Il progetto ASIA (Ascolto – Sostegno – Integrazione – Accompagnamento) è attivo da settembre 2020 presso Casa Circondariale di Pesaro grazie al finanziamento ricevuto dall’Ambito Territoriale Sociale n. 1; le attività previste (a sostegno dello sportello della Caritas diocesana “Non sei solo”, presente nel carcere da diversi anni) riguardano in modo particolare all’ascolto dei bisogni, sia delle persone recluse, sia degli enti coinvolti e di tutta la comunità.
Ne parliamo con Sofia Montrone, operatrice della Fondazione Caritas Pesaro per il progetto ASIA:
Sofia, parlaci del tuo percorso di studi e di come sei venuta a contatto con il progetto ASIA della Fondazione Caritas Pesaro
Sono iscritta presso l’Università degli Studi di Urbino “Carlo Bo” e frequento la facoltà di Scienze e Tecniche Psicologiche. Sono venuta a contatto con questo progetto al termine del mio tirocinio presso la Casa Circondariale di Pesaro, stavo cercando qualche opportunità di poter svolgere servizio all’interno dell’Istituto e così mi è stato proposta tale iniziativa: ne sono rimasta entusiasta.

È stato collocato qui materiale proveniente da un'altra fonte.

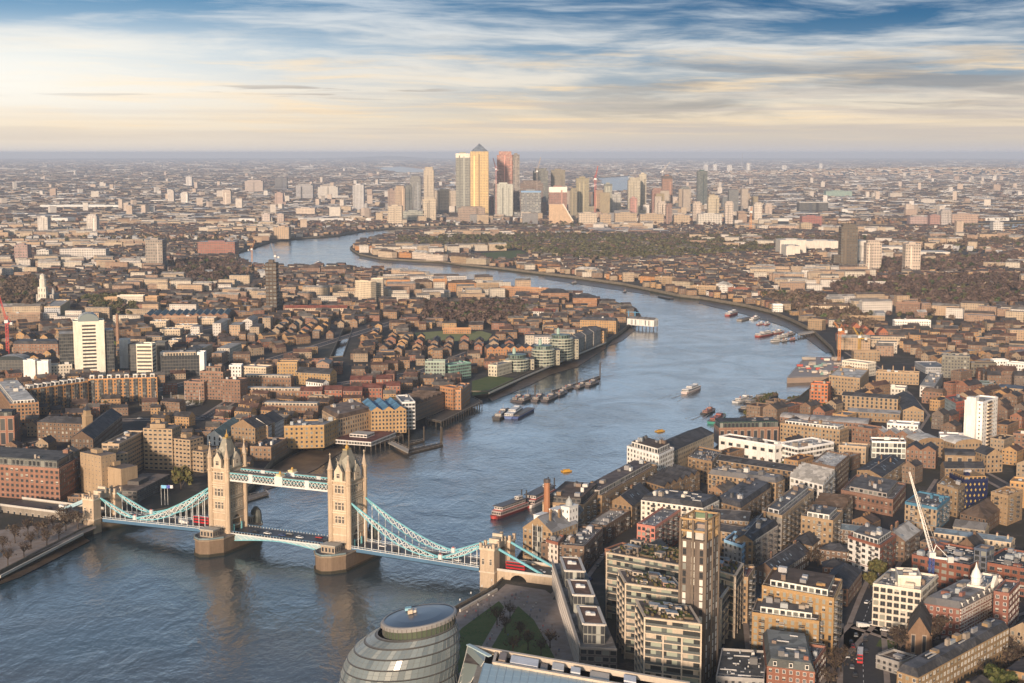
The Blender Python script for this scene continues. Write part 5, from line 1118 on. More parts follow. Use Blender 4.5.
def pressblock():
    root, w, d = bld('office_tower', 'white office tower with dark window slots, glass wings and a glazed arched top', 'office tower', "73,322 104,321", 56, (.72, .68, .58), LT, 'flat', depth=20, win=(0, 0, 0), clutter=0)
    for j in range(14): q = MB(); q.box(w * .28, w * .72, -.08, .4, 4 + j * 3.6, 5.8 + j * 3.6, (.05, .05, .055), GLASS); q.build('window', root)
    q = MB(); n = 10; A = [(w * .5 + w * .34 * math.cos(math.pi * k / n), 56 + 8 * math.sin(math.pi * k / n)) for k in range(n + 1)]
    q.face([(x, -.1, z) for x, z in A], (.2, .24, .25), GLASS); q.face([(x, d, z) for x, z in A], (.2, .24, .25), GLASS)
    for (x0, z0), (x1, z1) in zip(A, A[1:]): q.face([(x0, -.3, z0), (x1, -.3, z1), (x1, d, z1), (x0, d, z0)], (.5, .55, .56), ROOF)
    q.build('arched_top', root)
    for x0, x1, h in ((-14, -.05, 44), (w + .05, w + 9, 46)): q = MB(); q.box(x0, x1, 3, d + 6, 0, h, (.035, .045, .05), WALL, tc=(.4, .4, .4), tm=ROOF, wp=(.94, .8, .1), pitch=2, storey=3.5); q.build('glass_wing', root)
pressblock()
bld(OF, 'smaller white and dark glass office right of the white office tower', co_, "136,345 152,345", 34, (.68, .62, .5), LT, 'flat', depth=16, win=(.9, .45, .2), storey=3.6, pitch=16)
bld(OF, 'dark glass office wing right of the smaller white office', co_, "152,343 165,343", 30, (.03, .04, .045), LT, 'flat', depth=16, win=(.95, .85, .1))
bld(OF, 'white column end of the smaller white office', co_, "119,340 128,340", 30, W, LT, 'flat', depth=10, win=(0, 0, 0), clutter=0)
bld(OF, 'dark glass office between the white column and the smaller white office', co_, "128,345 137,345", 27, (.04, .045, .05), LT, 'flat', depth=14, win=(.95, .85, .1), clutter=0)
bld(OF, 'square black glass office with white end columns by the dock', co_, "161,357 199,356", 20, (.025, .03, .034), LT, 'flat', depth=20, win=(.94, .85, .05), pent=(C, 3, 4))
for x, l in ((160, 'left'), (197, 'right')): bld('stair_tower', f'white {l} end column of the square black glass office', 'tower', f"{x},353 {x+4},353", 23, W, W, 'flat', depth=12, win=(0, 0, 0), clutter=0)
bld(OF, 'low dark glass office with a pale arched roof at the left edge', co_, "-4,360 24,360", 16, (.04, .05, .055), LT, 'barrel_y', depth=20, win=(.94, .8, .1), rise=4)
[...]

All’interno del progetto, di cosa ti occupi? Quali sono le attività che svolgi all’interno del carcere?
Mi occupo principalmente di svolgere colloqui con i detenuti, per conoscere e comprendere la loro storia e per offrire sostegno ove possibile; mi occupo inoltre, tramite l’attivazione di servizi sul territorio, di aiutare a trovare un’abitazione o occupazione per chi fosse prossimo alla fine della pena.
C’è in particolare una persona o una storia che ti ha toccato profondamente nell’incontro con i detenuti?

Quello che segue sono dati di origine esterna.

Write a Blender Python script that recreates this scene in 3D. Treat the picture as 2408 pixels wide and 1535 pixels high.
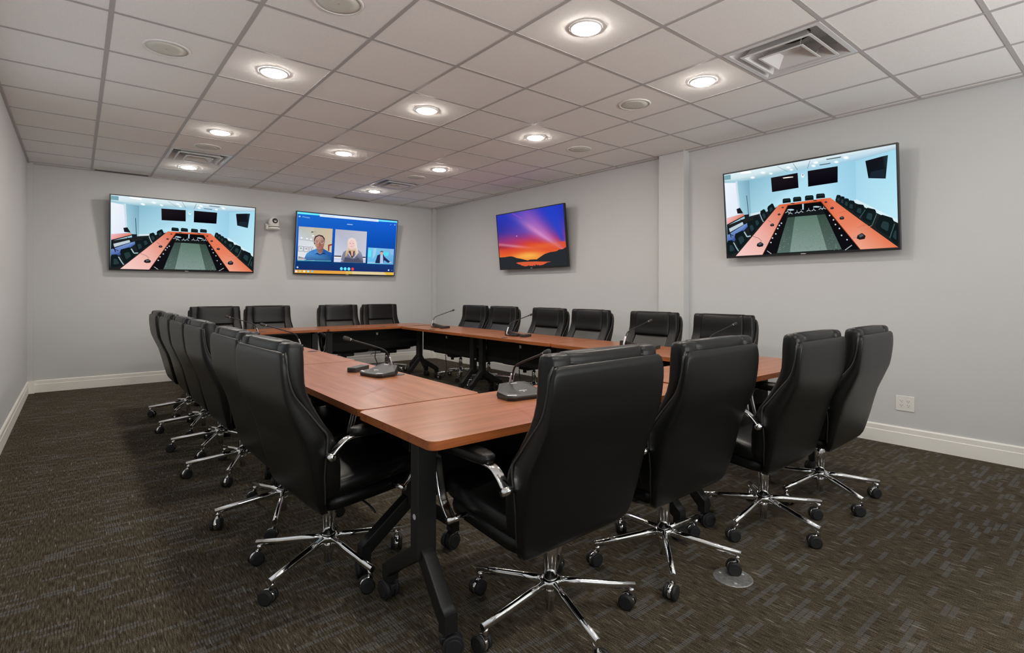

Diciamo che ogni storia che si ascolta ti tocca per la sua unicità e per come viene vissuta dal singolo individuo. Si entra a contatto con persone che magari hanno perso tutto o non hanno mai avuto niente, o magari si ascoltano storie di persone fragili che non hanno avuto il supporto e l’aiuto necessari per andare avanti. Non si può mai sapere che cosa porta le persone a compiere determinate scelte o imboccare determinate strade.
Come immagini il “carcere” del futuro?
Io spero vivamente che il carcere del futuro sia dotato, numericamente parlando, di più figure educative di quelle che attualmente sono presenti e che non sia più una sorta di universo parallelo al mondo esterno. Al contrario, servirebbe una maggiore apertura nei confronti della rete sociale, affinché si possano abbandonare pregiudizi e resistenze annesse nei confronti di questa struttura e delle persone che vi si trovano: più conoscenza si ha di questo “mondo” maggiori sono le possibilità di poter ottenere più opportunità di reinserimento per queste persone.
La Caritas Diocesana mette a disposizione dei detenuti della Casa Circondariale di Villa Fastiggi, Pesaro, uno Sportello d’Ascolto per promuovere la reintroduzione nella società di chi ha commesso un reato e non ha alcuna risorsa, non solo in termini economici, ma soprattutto relazionali.
Lo Sportello, aperto su richiesta, diventa un luogo di incontro e di dialogo; promuove piccoli gesti di solidarietà anche economica, previa supervisione dell’area pedagogica del carcere, e diviene un punto di riferimento per il futuro, una volta scontata la pena.